Monday, August 04, 2008

A cat story

The middle earth

When I still didn’t know how to write, what to write, I wrote to you. Reality had long been a boogeyman so it did not really matter whom I wrote to. Me, keeping your friendship was absurd and real. Without you? Perhaps life would have been just a little less.

Awalnya…

Your sadness was a sticky substance in my hands, very inconsiderate. My lungs couldn’t do much but to respond to and falsely justify.

Akhirnya…

Aku bercerita tentang aku yang mengerti. Kepastian dalam hidup hanya ada di balik tirai-tirai ketidakpastian yang pastinya harus tersibak agar kita lewat. Jalan terus, seberapapun lambat dan cepatnya. Aku mengerti bahwa life, hidup, urip, leben… adalah kebosanan yang akan digugah oleh tragedi dan serpih-serpih bahagia yang sementara. Kebosanan yang tak terusik oleh senyum manis di bibir dan segala kegamangan akan harapan. I am freakin’ bored. Which also means that I’m boring.

dan...

Once I told myself: Roo, you are one piece that’s never boring, and will never be.
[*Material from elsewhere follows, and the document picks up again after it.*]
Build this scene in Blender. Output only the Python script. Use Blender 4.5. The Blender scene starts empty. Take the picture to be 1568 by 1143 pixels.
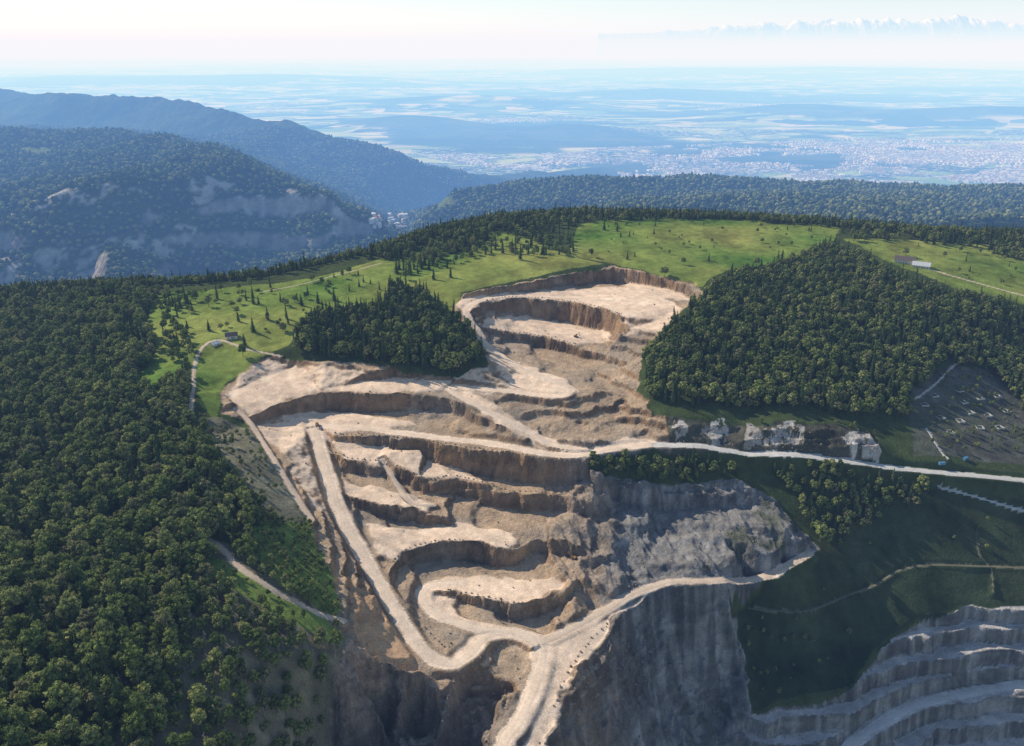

Because you never got into my routine. Kita yang mereka sebut platonik. Kau satu-satunya romantisme yang masih ingin kupeluk. Karena aku sudah lelah dengan semua cerita bahagia dan kata-kata indah tentang mimpi-mimpi. Kata-kata yang tak hendak membawa manusia melewati batas akhir khayal. Nonetheless, your one-time-ness was due. You grew ancient in years. Kita, yang mereka sebut tai kucing.

Masih akhirnya (kah?)

There's sunshine, the yellow cat says, indoors.